GOA'S "GOOD OLD DAYS"

© 2003, A.D., P.J. Mascarenhas, Goa Livre Organisation From Goan Petitioners In The UN, GFM Publication, 1964.
STANDARD-TIMES, NEW BEDFORD, FEBRUARY 5,1963

One year after Indian troops ended Portugal's 451-year rule over its tiny colony of Goa on India's west coast, native Goans are longing for the "bad old days" of "colonial oppression."

Who says so?

The Goans say so, and Time magazine's correspondent so recorded them in the Feb. 1 issue of that publication.

How could this be?

Under the Portuguese, Goa's virtual duty-free status insured it a higher standard of living than neighbouring India. Teachers and minor government officals were paid nearly three times as much as their counterparts across the border, and they could afford imported luxuries such as belgian sausage and scotch whisky. Even some field laborers carried transistor radios, shipped from Europe.

But independence from Portugal brought Goa under the control of India's austerity economy and stifling bureaucracy. About the same time, foreign demand for high-grade Goan ore slumped; production dropped from 1,000,000 tons in 1961 to 6,50,000 tons last year. Wage scales were adjusted downward to an Indian scale, but the cost of living climbed by 3 percent. Indian import restrictions abruptly cut off the flow of foreign goods, bankrupting many small merchants and forcing Goans to pay more for Indian merchandise of a lesser quality.

Hesitant Indian officials refer even minor bureaucratic decisions to New Delhi, where they become lost in a labyrinth of red tape. It was more than a year before Goan merchants were allowed to pick up goods imported and paid for before the "liberation" by India, by which time much of the material had rotted away on the docks of Mormugao Harbor.

Portugal had given Goa a considerable amount of local autonomy. Under New Delhi's rule, Goa hoped at least to become a separate province. But the neighbouring Indian provinces of Mysore and Maharashtra, covetous of Goa's economic potential and of Mormugao Harbor, which is one of the finest on the subcontinent, have each begun a campaign to annex it.

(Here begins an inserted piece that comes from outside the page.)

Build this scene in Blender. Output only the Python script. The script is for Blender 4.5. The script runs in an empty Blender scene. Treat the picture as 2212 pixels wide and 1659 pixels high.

Morale in Goa is low. One Goan grumbled bitterly to Time's correspondent: "Under the Portuguese we were considered a province.

Under India, to our surprise, we find we are treated like a colony."
If the United States had a proper regard for the welfare of the Goan people, it would make one of the conditions of U.S. aid to India that Goa be returned to Portugal and allowed to resume its superior standard of living.